• Task to complete:
Copy everything in the listing below word for word, apart from any images.

• Available data:
****
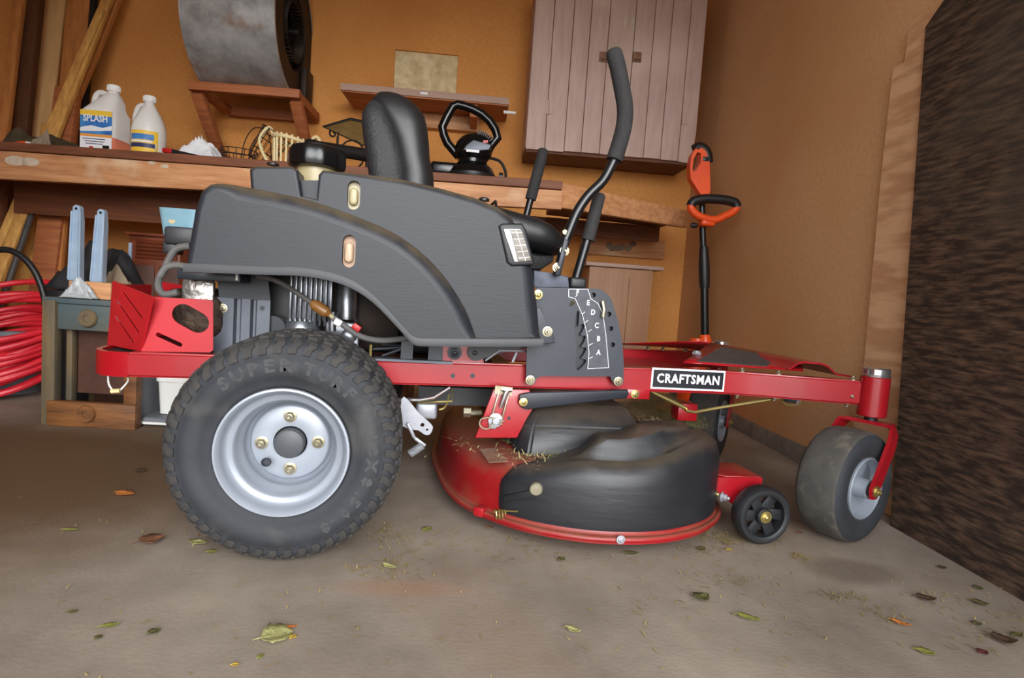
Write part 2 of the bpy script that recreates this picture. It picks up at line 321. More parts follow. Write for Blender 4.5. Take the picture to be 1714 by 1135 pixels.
def curve_mesh(cu):
    o = bpy.data.objects.new('tmp', cu); C.objects.link(o)
    dg = bpy.context.evaluated_depsgraph_get(); me = bpy.data.meshes.new_from_object(o.evaluated_get(dg))
    bpy.data.objects.remove(o); bpy.data.curves.remove(cu); return me
def plate_mesh(outer, holes, th, mt):
    cu = bpy.data.curves.new('c', 'CURVE'); cu.dimensions = '2D'; cu.fill_mode = 'BOTH'; cu.extrude = th / 2
    for ring in [outer] + list(holes):
        sp = cu.splines.new('POLY'); sp.points.add(len(ring) - 1)
        for p, q in zip(sp.points, ring): p.co = (q[0], q[1], 0, 1)
        sp.use_cyclic_u = True
    me = curve_mesh(cu); me.transform(mt); return me
def text_mesh(body, size, mt, off=0.0, ext=.0006, sx=1.0, res=2, shear=0):
    cu = bpy.data.curves.new('t', 'FONT'); cu.body = body; cu.size = size; cu.extrude = ext; cu.offset = off; cu.resolution_u = res
    cu.space_character = 1.12 if len(body) > 7 else 1; cu.align_x = 'CENTER'; cu.align_y = 'CENTER'; cu.shear = shear
    me = curve_mesh(cu); me.transform(mt @ Matrix.Diagonal((sx, 1, 1, 1))); return me
def join_mesh(ms, name):
    bm = bmesh.new()
    for m in ms: bm.from_mesh(m); bpy.data.meshes.remove(m)
    me = bpy.data.meshes.new(name); bm.to_mesh(me); bm.free(); return me
def side_m(x, y, z, rot=0):   # text / plate plane that faces -y
    return Matrix.Translation((x, y, z)) @ Matrix(((1, 0, 0, 0), (0, 0, -1, 0), (0, 1, 0, 0), (0, 0, 0, 1))) @ Matrix.Rotation(rot, 4, 'Z')
def oval(cx, cy, hx, hy, n=16, rot=0, p=2.0):
    out = []
    for i in range(n):
        a = 2 * PI * i / n; c, s_ = math.cos(a), math.sin(a)
        x = math.copysign(abs(c) ** (2 / p), c) * hx; y = math.copysign(abs(s_) ** (2 / p), s_) * hy
        out.append((cx + x * math.cos(rot) - y * math.sin(rot), cy + x * math.sin(rot) + y * math.cos(rot)))
    return out
def slot(a, b, r, n=6):
    ax, ay = a; bx, by = b; t = math.atan2(by - ay, bx - ax); out = []
    for i in range(n + 1): q = t - PI / 2 + PI * i / n; out.append((bx + r * math.cos(q), by + r * math.sin(q)))
    for i in range(n + 1): q = t + PI / 2 + PI * i / n; out.append((ax + r * math.cos(q), ay + r * math.sin(q)))
    return out
def sweep_rect(mb, pts, th):       # pts: (x, y, z_top, z_bot) of the outer face, thickness th towards the left of travel
    rings = []
    for i, (x, y, zt, zb) in enumerate(pts):
        a = pts[max(i - 1, 0)]; b = pts[min(i + 1, len(pts) - 1)]
        d = Vector((b[0] - a[0], b[1] - a[1], 0)).normalized(); nn = Vector((-d.y, d.x, 0)) * th
        rings.append([(x, y, zt), (x + nn.x, y + nn.y, zt), (x + nn.x, y + nn.y, zb), (x, y, zb)])
    return mb.loft(rings)
def bool_cut(o, cutters):
    for c in cutters:
        md = o.modifiers.new('cut', 'BOOLEAN'); md.operation = 'DIFFERENCE'; md.object = c; md.solver = 'EXACT'
    dg = bpy.context.evaluated_depsgraph_get(); me = bpy.data.meshes.new_from_object(o.evaluated_get(dg))
    o.modifiers.clear(); old = o.data; o.data = me; me.name = old.name
    for c in cutters: bpy.data.objects.remove(c)
    me.set_sharp_from_angle(angle=math.radians(35)); me.polygons.foreach_set('use_smooth', [abs(p.normal.y) < .9995 for p in me.polygons])
def structure(o): o['kind'] = 'structure'; return o

# ------------------------------------------------------------------ the setting
YB, XR, XL, ZC = 3.78, 1.30, -3.4, 2.5
structure(MB().flat([(XL, -3.0), (2.6, -3.0), (2.6, -.2), (XR + .1, -.2), (XR + .1, YB + .1), (XL, YB + .1)], -.1, 0).obj('floor', 'concrete', smooth=False))
hx0, hx1, hz0, hz1 = -.594, -.212, 1.77, 2.0
mb = MB()
for x0, x1, z0, z1 in ((XL, hx0, 0, ZC), (hx1, XR, 0, ZC), (hx0, hx1, 0, hz0), (hx0, hx1, hz1, ZC)):
    mb.box(((x0 + x1) / 2, YB + .02, (z0 + z1) / 2), (x1 - x0, .04, z1 - z0))
structure(mb.obj('wall_back', 'wallboard', smooth=False))
structure(MB().box((XR + .02, (YB - .4) / 2, ZC / 2), (.04, YB + .4, ZC)).obj('wall_right', 'wallboard_side', smooth=False))
structure(MB().box((XL - .02, (YB - .4) / 2, ZC / 2), (.04, YB + .4, ZC)).obj('wall_left', 'wallboard', smooth=False))
structure(MB().box(((XL - 1.1) / 2, -.46, ZC / 2), (-1.1 - XL, .1, ZC)).obj('wall_front', 'wallboard', smooth=False))
structure(MB().box(((XL + XR) / 2, (YB - .4) / 2, ZC + .02), (XR - XL + .1, YB + .4, .04)).obj('ceiling', 'ceil', smooth=False))
mb = MB(); n = 26
ring = []
for i in range(n + 1):
    y = .4 + (YB - .4) * i / n; j = R.uniform(-.004, .004); h = .068 + R.uniform(-.004, .004)
    ring.append([(XR + .01, y, 0), (1.284 + j * .5, y, 0), (1.286 + j, y, h * .85), (1.291 + j, y, h), (XR + .01, y, h)])
structure(mb.loft(ring).obj('baseboard_right', 'curb'))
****
• Output for this exercise:
Write part 2 of the bpy script that recreates this picture. It picks up at line 321. More parts follow. Write for Blender 4.5. Take the picture to be 1714 by 1135 pixels.
def curve_mesh(cu):
    o = bpy.data.objects.new('tmp', cu); C.objects.link(o)
    dg = bpy.context.evaluated_depsgraph_get(); me = bpy.data.meshes.new_from_object(o.evaluated_get(dg))
    bpy.data.objects.remove(o); bpy.data.curves.remove(cu); return me
def plate_mesh(outer, holes, th, mt):
    cu = bpy.data.curves.new('c', 'CURVE'); cu.dimensions = '2D'; cu.fill_mode = 'BOTH'; cu.extrude = th / 2
    for ring in [outer] + list(holes):
        sp = cu.splines.new('POLY'); sp.points.add(len(ring) - 1)
        for p, q in zip(sp.points, ring): p.co = (q[0], q[1], 0, 1)
        sp.use_cyclic_u = True
    me = curve_mesh(cu); me.transform(mt); return me
def text_mesh(body, size, mt, off=0.0, ext=.0006, sx=1.0, res=2, shear=0):
    cu = bpy.data.curves.new('t', 'FONT'); cu.body = body; cu.size = size; cu.extrude = ext; cu.offset = off; cu.resolution_u = res
    cu.space_character = 1.12 if len(body) > 7 else 1; cu.align_x = 'CENTER'; cu.align_y = 'CENTER'; cu.shear = shear
    me = curve_mesh(cu); me.transform(mt @ Matrix.Diagonal((sx, 1, 1, 1))); return me
def join_mesh(ms, name):
    bm = bmesh.new()
    for m in ms: bm.from_mesh(m); bpy.data.meshes.remove(m)
    me = bpy.data.meshes.new(name); bm.to_mesh(me); bm.free(); return me
def side_m(x, y, z, rot=0):   # text / plate plane that faces -y
    return Matrix.Translation((x, y, z)) @ Matrix(((1, 0, 0, 0), (0, 0, -1, 0), (0, 1, 0, 0), (0, 0, 0, 1))) @ Matrix.Rotation(rot, 4, 'Z')
def oval(cx, cy, hx, hy, n=16, rot=0, p=2.0):
    out = []
    for i in range(n):
        a = 2 * PI * i / n; c, s_ = math.cos(a), math.sin(a)
        x = math.copysign(abs(c) ** (2 / p), c) * hx; y = math.copysign(abs(s_) ** (2 / p), s_) * hy
        out.append((cx + x * math.cos(rot) - y * math.sin(rot), cy + x * math.sin(rot) + y * math.cos(rot)))
    return out
def slot(a, b, r, n=6):
    ax, ay = a; bx, by = b; t = math.atan2(by - ay, bx - ax); out = []
    for i in range(n + 1): q = t - PI / 2 + PI * i / n; out.append((bx + r * math.cos(q), by + r * math.sin(q)))
    for i in range(n + 1): q = t + PI / 2 + PI * i / n; out.append((ax + r * math.cos(q), ay + r * math.sin(q)))
    return out
def sweep_rect(mb, pts, th):       # pts: (x, y, z_top, z_bot) of the outer face, thickness th towards the left of travel
    rings = []
    for i, (x, y, zt, zb) in enumerate(pts):
        a = pts[max(i - 1, 0)]; b = pts[min(i + 1, len(pts) - 1)]
        d = Vector((b[0] - a[0], b[1] - a[1], 0)).normalized(); nn = Vector((-d.y, d.x, 0)) * th
        rings.append([(x, y, zt), (x + nn.x, y + nn.y, zt), (x + nn.x, y + nn.y, zb), (x, y, zb)])
    return mb.loft(rings)
def bool_cut(o, cutters):
    for c in cutters:
        md = o.modifiers.new('cut', 'BOOLEAN'); md.operation = 'DIFFERENCE'; md.object = c; md.solver = 'EXACT'
    dg = bpy.context.evaluated_depsgraph_get(); me = bpy.data.meshes.new_from_object(o.evaluated_get(dg))
    o.modifiers.clear(); old = o.data; o.data = me; me.name = old.name
    for c in cutters: bpy.data.objects.remove(c)
    me.set_sharp_from_angle(angle=math.radians(35)); me.polygons.foreach_set('use_smooth', [abs(p.normal.y) < .9995 for p in me.polygons])
def structure(o): o['kind'] = 'structure'; return o

# ------------------------------------------------------------------ the setting
YB, XR, XL, ZC = 3.78, 1.30, -3.4, 2.5
structure(MB().flat([(XL, -3.0), (2.6, -3.0), (2.6, -.2), (XR + .1, -.2), (XR + .1, YB + .1), (XL, YB + .1)], -.1, 0).obj('floor', 'concrete', smooth=False))
hx0, hx1, hz0, hz1 = -.594, -.212, 1.77, 2.0
mb = MB()
for x0, x1, z0, z1 in ((XL, hx0, 0, ZC), (hx1, XR, 0, ZC), (hx0, hx1, 0, hz0), (hx0, hx1, hz1, ZC)):
    mb.box(((x0 + x1) / 2, YB + .02, (z0 + z1) / 2), (x1 - x0, .04, z1 - z0))
structure(mb.obj('wall_back', 'wallboard', smooth=False))
structure(MB().box((XR + .02, (YB - .4) / 2, ZC / 2), (.04, YB + .4, ZC)).obj('wall_right', 'wallboard_side', smooth=False))
structure(MB().box((XL - .02, (YB - .4) / 2, ZC / 2), (.04, YB + .4, ZC)).obj('wall_left', 'wallboard', smooth=False))
structure(MB().box(((XL - 1.1) / 2, -.46, ZC / 2), (-1.1 - XL, .1, ZC)).obj('wall_front', 'wallboard', smooth=False))
structure(MB().box(((XL + XR) / 2, (YB - .4) / 2, ZC + .02), (XR - XL + .1, YB + .4, .04)).obj('ceiling', 'ceil', smooth=False))
mb = MB(); n = 26
ring = []
for i in range(n + 1):
    y = .4 + (YB - .4) * i / n; j = R.uniform(-.004, .004); h = .068 + R.uniform(-.004, .004)
    ring.append([(XR + .01, y, 0), (1.284 + j * .5, y, 0), (1.286 + j, y, h * .85), (1.291 + j, y, h), (XR + .01, y, h)])
structure(mb.loft(ring).obj('baseboard_right', 'curb'))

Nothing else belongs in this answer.